Une dernière question concernant la récente proposition d’un Pacte européen sur la migration et l’asile. Ce pacte a été présenté comme une nouveauté radicale par rapport au passé. Partagez-vous cette opinion ?
Non, je ne pense pas qu’il marque une rupture. Il s’agit plutôt du fruit de plus de cinq années de discussions à tous les niveaux de gouvernance sur les « ensembles gagnants » (ou ensembles d’accords acceptables pour tous les États membres), dans le but de revoir une approche dépassée en matière de migration et d’asile.

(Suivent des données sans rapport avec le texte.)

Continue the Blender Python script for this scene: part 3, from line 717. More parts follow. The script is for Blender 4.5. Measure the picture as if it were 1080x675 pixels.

Cette proposition était attendue de longue date et présente quelques aspects encourageants, parmi lesquels une approche intégrée aux questions de migration et d’asile et quelques avancées dans l’élaboration d’un compromis intergouvernemental sur la réforme de Dublin et du mécanisme de solidarité dans l’ELSJ. Pour avoir longtemps étudié la formation des préférences et les dynamiques de négociations intergouvernementales et interinstitutionnelles sur la question de la relocalisation et de la réinstallation des réfugiés, je remarque que ce Pacte fait écho à plusieurs égards à mon analyse des préférences au sein du Conseil. Un exemple parmi d’autres : l’impossibilité de trouver un accord sur un système de relocalisation en situation d’urgence basé sur des quotas pour tous les États membres, sans leur offrir des mesures alternatives pour se montrer solidaires vis-à-vis des pays en première ligne. Malgré des avancées positives et des signes prometteurs quant à l’aboutissement d’un compromis intergouvernemental, je trouve inquiétante l’absence de propositions concrètes sur l’immigration légale, sur des voies légales pour la migration de travail qui permettraient de balancer un mécanisme permanent de solidarité. Je pense en effet que la migration légale est la mesure la plus importante pour contrecarrer les flux migratoires mixtes et compléter la politique d’asile européenne.